Macindoe on the turnout
Daniel Adams at Stuff reports:
A Waikato MP leading an inquiry into November’s general election says young people are turned off by politics and do not care how they are governed, or by whom.
Hamilton West MP Tim Macindoe, newly elected chairman of Parliament’s justice and electoral select committee, expects to be tasked with confronting the election’s poor voter turnout.
Final election results showed only 74 per cent of eligible voters had their say, down from 79 per cent in 2008, prompting Green Party calls to modernise the electoral process by allowing online registration and voting to attract young and Maori voters. …
He believed concerns over voter turnout would be among the terms of reference for one of its first items of business – its regular inquiry into the last general election.
“I suspect there were fewer young people engaged in the political process than ever before.
“To a large extent the biggest question is why such large numbers of young people have no interest in how they are governed, and who governs them,” he said.
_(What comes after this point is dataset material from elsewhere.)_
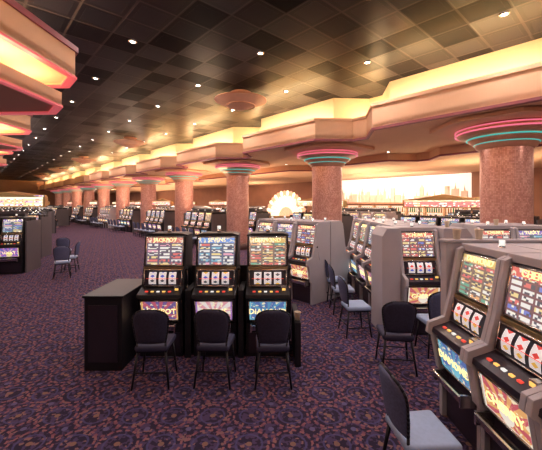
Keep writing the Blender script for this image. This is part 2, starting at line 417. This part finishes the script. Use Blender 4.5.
    if wings:
        wp = [(-0.32, 0), (0.345, 0), (0.345, 1.84), (-0.06, 1.84), (-0.14, 1.80), (-0.225, 1.32), (-0.29, 1.07), (-0.46, 1.01), (-0.48, 0.90), (-0.42, 0.86), (-0.36, 0.52), (-0.32, 0.48)]
        for x0, x1 in ((-HW-0.033, -HW+0.02), (HW-0.02, HW+0.033)): b.prism(wp, x0, x1, M['grey'], 0.008)
        b.box(-HW-0.03, HW+0.02, 0.33, 0.35, 0, 1.84, M['grey'], 0.004)
        b.box(-HW-0.03, HW+0.02, -0.08, 0.35, 1.79, 1.86, M['grey'], 0.01)
    if title:
        tm = text_mesh(title, 0.115); t2 = bmesh.new(); t2.from_mesh(tm); bpy.data.meshes.remove(tm)
        ang = math.atan2(0.054, 0.295)
        mt = Matrix.Translation((0, -0.366, 0.70)) @ Matrix.Rotation(math.pi/2+ang, 4, 'X')
        b.merge(t2, M['txt'], mt)
        tm = text_mesh(title, 0.085); t2 = bmesh.new(); t2.from_mesh(tm); bpy.data.meshes.remove(tm)
        mt = Matrix.Translation((0, -0.105, 1.725)) @ Matrix.Rotation(math.pi/2-math.atan2(0.071, 0.42), 4, 'X')
        b.merge(t2, M['txt'], mt)
    return b.mesh('slot_machine_%d' % vi)
SM = [slot(i, M['blackwood'], False) for i in range(5)]
SG = [slot(i, M['panelblk'], True) for i in range(5)]
def place_slot(x, y, rz, v, grey=False):
    return add('slot_machine', (SG if grey else SM)[v % 5], (x, y, 0), rz)

M['darkgrey'] = plain('dark_grey_laminate', (0.10, 0.09, 0.10), 0.45, var=0.1)
def bank(nrow, seed, grey=False, sign=False, single=False, up=0.0):
    b = MB([]); rr = random.Random(seed)
    srcs = SG if grey else SM
    for side in ((0,) if single else (0, 1)):
        for i in range(nrow):
            me = srcs[rr.randrange(5)]
            idx = [b.mi(m) for m in me.materials]
            t2 = bmesh.new(); t2.from_mesh(me)
            for f in t2.faces: f.material_index = idx[f.material_index]
            mt = Matrix.Rotation(math.pi*side, 4, 'Z') @ Matrix.Translation(((i-(nrow-1)/2)*0.74, -0.36 if not single else 0, 0))
            bmesh.ops.transform(t2, matrix=mt, verts=t2.verts)
            tmp = bpy.data.meshes.new('tmp'); t2.to_mesh(tmp); t2.free(); b.bm.from_mesh(tmp); bpy.data.meshes.remove(tmp)
    w = nrow*0.74/2
    if not single:
        em = M['grey'] if grey else M['darkgrey']
        b.box(-w-0.05, -w, -0.55, 0.55, 0, 1.7, em, 0.01); b.box(w, w+0.05, -0.55, 0.55, 0, 1.7, em, 0.01)
    if sign:
        y0 = -0.1
        for x in (-w*0.6, w*0.6): b.cyl((x, y0+0.1, 1.78), (x, y0+0.1, 2.15), 0.03, 0.03, M['chrome'])
        b.prism([(-w, 2.12), (w, 2.12), (w, 2.42+up), (w*0.5, 2.5+up), (0, 2.62+up), (-w*0.5, 2.5+up), (-w, 2.42+up)], y0, y0+0.2, M['brass'], 0.01, axis='Y')
        for yy, f in ((y0-0.006, 1), (y0+0.206, -1)):
            pts = [(-w+0.06, yy, 2.16), (w-0.06, yy, 2.16), (w-0.06, yy, 2.4+up), (-w+0.06, yy, 2.4+up)]
            b.face(pts if f > 0 else pts[::-1], SIGN[seed % 3], [(0, 0), (1, 0), (1, 1), (0, 1)])
    else:
        b.prism([(-0.14, 1.93), (-0.09, 1.84), (0.09, 1.84), (0.14, 1.93), (0.14, 2.02), (0.12, 2.02), (0.12, 1.94), (-0.12, 1.94), (-0.12, 2.02), (-0.14, 2.02)], -1.3, 1.3, M['darkgrey'])  # added trough, made up to house the upward fill light
    return b.mesh('slot_bank')
SIGN = [pay_mat('marquee_sign_red', 11, (0.8, 0.12, 0.08), (1, 0.5, 0.2), [R, O, Y, W], 9, 3, 1.8), pay_mat('marquee_sign_gold', 12, (0.9, 0.5, 0.2), (1, 0.8, 0.5), [Y, W, Pk, O], 8, 3, 1.8), pay_mat('marquee_sign_pink', 13, (0.75, 0.25, 0.4), (0.4, 0.3, 1), [Pk, W, C, W], 10, 3, 1.8)]
BK = [bank(4, 1), bank(4, 2, True), bank(4, 3, False, True), bank(4, 4, False, True), bank(4, 5)]
BL = [bank(4, 6, False, True, up=0.3), bank(4, 7, False, True, up=0.15), bank(4, 8, False, True, up=0.3)]

# ---------------- chairs ----------------
def chair(seatm, fabm):
    b = MB([])
    t = bmesh.new(); bmesh.ops.create_cube(t, size=1)
    bmesh.ops.transform(t, matrix=Matrix.Diagonal((0.44, 0.42, 0.075, 1)), verts=t.verts)
    bmesh.ops.bevel(t, geom=t.edges[:], offset=0.034, segments=4, affect='EDGES', profile=0.6)
    for v in t.verts:
        if v.co.y < 0: v.co.x *= 0.93
    b.merge(t, seatm, Matrix.Translation((0, 0.02, 0.485)), True)
    b.box(-0.19, 0.19, -0.16, 0.2, 0.425, 0.452, M['frame'], 0.008)
    nx, nz = 12, 12; fr = []; bk = []
    def wid(f): return 0.165+0.045*math.sin(min(1, f*1.15)*math.pi*0.55) if f < 0.7 else 0.21*math.sqrt(max(0.0, 1-((f-0.7)/0.33)**2))+0.0
    for j in range(nz+1):
        f = j/nz; z = 0.56+0.43*f; w = max(wid(f), 0.05); rf = []; rb = []
        for i in range(nx+1):
            g = i/nx*2-1; x = g*w
            y = -0.20-0.07*f + 0.045*(g*w/0.21)**2
            edge = 1-max(abs(g), abs(2*f-1))**6
            th = 0.012+0.018*edge
            rf.append(b.bm.verts.new((x, y+th, z))); rb.append(b.bm.verts.new((x, y-th, z)))
        fr.append(rf); bk.append(rb)
    mi = b.mi(fabm); fs = []
    for j in range(nz):
        for i in range(nx):
            fs.append(b.bm.faces.new((fr[j][i], fr[j][i+1], fr[j+1][i+1], fr[j+1][i])))
            fs.append(b.bm.faces.new((bk[j][i+1], bk[j][i], bk[j+1][i], bk[j+1][i+1])))
        fs.append(b.bm.faces.new((bk[j][0], fr[j][0], fr[j+1][0], bk[j+1][0])))
        fs.append(b.bm.faces.new((fr[j][nx], bk[j][nx], bk[j+1][nx], fr[j+1][nx])))
    for i in range(nx):
        fs.append(b.bm.faces.new((fr[0][i+1], fr[0][i], bk[0][i], bk[0][i+1])))
        fs.append(b.bm.faces.new((fr[nz][i], fr[nz][i+1], bk[nz][i+1], bk[nz][i])))
    for f in fs: f.material_index = mi; f.smooth = True
    loop = []
    for j in range(nz+1):
        f = j/nz; loop.append((max(wid(f), 0.05)+0.008, -0.20-0.07*f+0.045*(wid(f)/0.21)**2, 0.56+0.43*f))
    for sx in (-1, 1):
        pts = [(sx*0.17, -0.17, 0.44)]+[(sx*p[0], p[1], p[2]) for p in loop]
        for p, q in zip(pts, pts[1:]): b.cyl(p, q, 0.012, 0.012, M['frame'], 8)
    b.cyl((-loop[-1][0], loop[-1][1], loop[-1][2]), (loop[-1][0], loop[-1][1], loop[-1][2]), 0.012, 0.012, M['frame'], 8)
    for sx in (-1, 1):
        b.cyl((sx*0.225, -0.22, 0), (sx*0.17, -0.16, 0.44), 0.013, 0.018, M['frame'], 8)
        b.cyl((sx*0.225, 0.22, 0), (sx*0.18, 0.17, 0.44), 0.013, 0.018, M['frame'], 8)
        b.cyl((sx*0.207, -0.20, 0.16), (sx*0.207, 0.205, 0.16), 0.009, 0.009, M['frame'], 8)
    b.cyl((-0.205, 0.205, 0.2), (0.205, 0.205, 0.2), 0.009, 0.009, M['frame'], 8)
    b.cyl((-0.205, -0.20, 0.2), (0.205, -0.20, 0.2), 0.009, 0.009, M['frame'], 8)
    return b.mesh('casino_chair')
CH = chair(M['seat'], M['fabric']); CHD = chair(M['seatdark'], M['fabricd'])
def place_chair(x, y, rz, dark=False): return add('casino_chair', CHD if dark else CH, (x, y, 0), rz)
HP = math.pi/2
for x, v in ((-1.64, 0), (-0.84, 1), (-0.05, 2)): place_slot(x, 5.22, 0, v)
b = MB([])
b.box(-2.56, -2.04, 4.52, 5.52, 0, 1.00, M['blackwood'], 0.012); b.box(-2.58, -2.02, 4.50, 5.54, 1.00, 1.03, M['blackwood'], 0.008)
b.box(-2.50, -2.10, 4.508, 4.52, 0.12, 0.9, M['panelblk'], 0.003)
add('slot_end_counter', b.mesh('end_counter'))
b = MB([])
for x0, x1 in ((-1.28, -1.19), (-0.49, -0.41)): b.box(x0, x1, 4.90, 5.50, 0, 1.0, M['blackwood'], 0.006)
b.box(0.34, 0.42, 4.62, 5.52, 0, 0.62, M['blackwood'], 0.006); b.box(-1.95, 0.34, 5.58, 5.62, 0, 1.25, M['blackwood'], 0.006)
add('slot_island_divider', b.mesh('divider'))
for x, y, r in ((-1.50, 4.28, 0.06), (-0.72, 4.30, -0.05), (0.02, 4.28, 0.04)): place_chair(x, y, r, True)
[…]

Online voting was almost certainly the next natural evolution of the electoral process, but there was no single answer and underpinning the issue was widespread disinterest.
Tim is right that online voting is a natural evolution, but no silver bullet will help increase turnout.
Rodney Hide as Local Govt Minister signed off on a possible trial of online voting for the 2013 local body elections, and a number of local bodies are working with Local Government Online to try and do a trial for 2013.
However I get the impression that central Government bureaucrats are less than enthused, and roadblocks are being constructed.
It would be very useful if the new Justice and Local Government Ministers made it very clear to officials they want a trial for the 2013 local body elections to occur. If we can trial online voting (as an option) in 2013, then it could be rolled out to all areas for 2016 local body elections and then extended to national elections in 2017.